* _TASK INSTRUCTIONS_
Your task is to reproduce, verbatim and without pictures, the lines from the opening of the listing through the line containing "rad = math.radians".

* _DATA PROVIDED_
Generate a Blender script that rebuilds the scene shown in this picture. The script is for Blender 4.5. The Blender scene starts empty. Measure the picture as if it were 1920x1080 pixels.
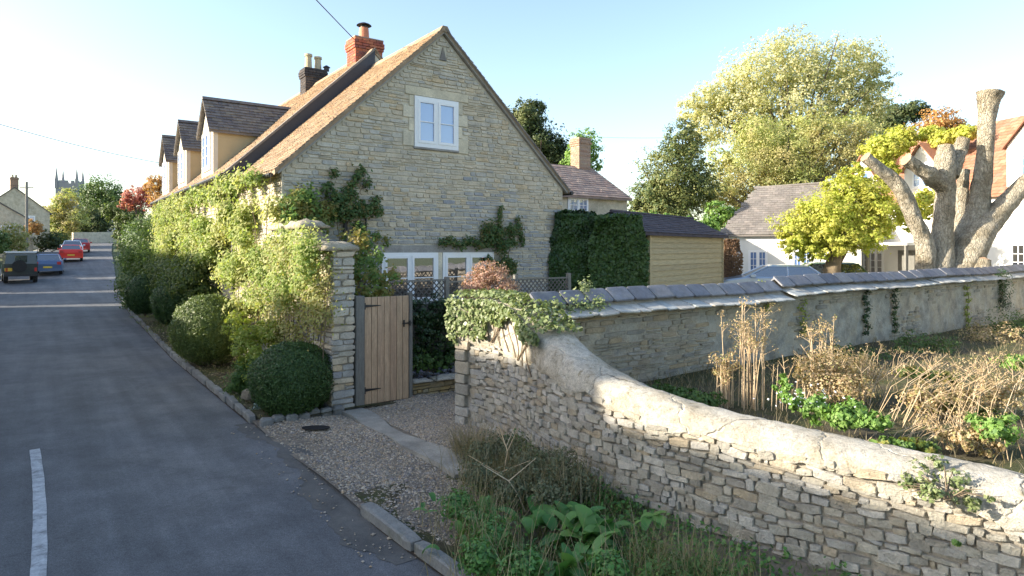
import bpy, math, random
import numpy as np
from mathutils import Vector, Matrix
random.seed(7)
R = np.random.default_rng(7)
D = bpy.data
C = bpy.context.scene.collection
sc = bpy.context.scene
rad = math.radians

# ------------------------------------------------------------------ camera, sky, sun
cam = D.objects.new('camera', D.cameras.new('camera')); C.objects.link(cam)
cam.data.sensor_width = 36; cam.data.lens = 36*1200/1920; cam.data.shift_y = -75/1920
cam.location = (0, 0, 2.5); cam.rotation_euler = (rad(90), 0, 0)
cam.data.clip_start = 0.05; cam.data.clip_end = 2000
sc.camera = cam
SUN_AZ = (-0.985, -0.17); SUN_EL = rad(20)
SD = Vector((SUN_AZ[0]*math.cos(SUN_EL), SUN_AZ[1]*math.cos(SUN_EL), math.sin(SUN_EL))).normalized()
w = D.worlds.new('World'); sc.world = w; w.use_nodes = True
nt = w.node_tree; bg = nt.nodes['Background']
sky = nt.nodes.new('ShaderNodeTexSky'); sky.sky_type = 'NISHITA'; sky.sun_disc = False
sky.sun_elevation = SUN_EL; sky.sun_rotation = math.atan2(SD.x, SD.y)
sky.altitude = 80; sky.air_density = 1.0; sky.dust_density = 1.5; sky.ozone_density = 0.8
nt.links.new(sky.outputs[0], bg.inputs[0]); bg.inputs[1].default_value = 0.15
sl = D.lights.new('sun', 'SUN'); sl.energy = 5.0; sl.angle = rad(0.6); sl.color = (1, 0.9, 0.74)
so = D.objects.new('sun', sl); C.objects.link(so); so.rotation_euler = SD.to_track_quat('Z', 'Y').to_euler()
sc.view_settings.view_transform = 'Standard'; sc.view_settings.look = 'None'
sc.view_settings.exposure = 1.4; sc.view_settings.gamma = 1; sc.view_settings.use_curve_mapping = False

# ------------------------------------------------------------------ frames and helpers
ANG = math.atan2(0.5914, 0.8064)          # the street frame: v across the road, u along it
def W(v, u, z=0.0): return Vector((-0.5914*u + 0.8064*v, 0.8064*u + 0.5914*v, z))
def at(px, py, Y): return Vector(((px-960)/1200*Y, Y, 2.5-(py-465)/1200*Y))
def sstep(a, b, x): t = np.clip((x-a)/(b-a), 0, 1); return t*t*(3-2*t)
def hill(x, y):
    h = np.interp(y, [0, 30, 36, 42, 47, 56, 70, 95, 140, 220, 500], [0, 0, .1, .33, .6, 1.3, 2.05, 3.1, 4.6, 7, 12])
    left = sstep(-9, -18, x)
    rt = sstep(3, 9, x)*sstep(8, 17, y)*.42
    return h*left + rt*(1-left)
def noise2(x, y, s, seed=0):
    r = np.random.default_rng(seed); o = 0
    for k in range(5):
        a = r.uniform(0, 6.28); f = s*(1.6**k); o = o + np.sin((x*np.cos(a)+y*np.sin(a))*f + r.uniform(0, 6.28))/(1.35**k)
    return o/3.2

def new_obj(name, data, parent=None, loc=None, rot=None):
    o = D.objects.new(name, data); C.objects.link(o)
    if parent is not None: o.parent = parent
    if loc is not None: o.location = loc
    if rot is not None: o.rotation_euler = rot
    return o
def tag(o, label=None, cat=None, group=None, kind=None):
    if label: o['label'] = label
    if cat: o['category'] = cat
    if group: o['group'] = group
    if kind: o['kind'] = kind
    return o
def thing(name, label, cat, loc=(0, 0, 0), rotz=0, group=None):
    o = new_obj(name, None, None, loc, (0, 0, rotz)); o.empty_display_size = .2
    return tag(o, label, cat, group)
def npmesh(name, V, F, mat, smooth=False):
    """V (n,3); F list of arrays (m,k) of equal-size faces"""
    V = np.asarray(V, dtype=np.float32)
    if not isinstance(F, list): F = [F]
    F = [np.asarray(f, dtype=np.int32) for f in F if len(f)]
    me = D.meshes.new(name)
    me.vertices.add(len(V)); me.vertices.foreach_set('co', V.ravel())
    nl = sum(f.size for f in F); npoly = sum(len(f) for f in F)
    me.loops.add(nl); me.polygons.add(npoly)
    me.loops.foreach_set('vertex_index', np.concatenate([f.ravel() for f in F]))
    tot = np.concatenate([np.full(len(f), f.shape[1], dtype=np.int32) for f in F])
    st = np.concatenate([[0], np.cumsum(tot)[:-1]]).astype(np.int32)
    me.polygons.foreach_set('loop_start', st)
    try: me.polygons.foreach_set('loop_total', tot)
    except Exception: pass
    me.polygons.foreach_set('use_smooth', np.full(npoly, bool(smooth)))
    me.update(calc_edges=True); me.validate()
    if mat: me.materials.append(mat)
    return me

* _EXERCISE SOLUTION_
Generate a Blender script that rebuilds the scene shown in this picture. The script is for Blender 4.5. The Blender scene starts empty. Measure the picture as if it were 1920x1080 pixels.
import bpy, math, random
import numpy as np
from mathutils import Vector, Matrix
random.seed(7)
R = np.random.default_rng(7)
D = bpy.data
C = bpy.context.scene.collection
sc = bpy.context.scene
rad = math.radians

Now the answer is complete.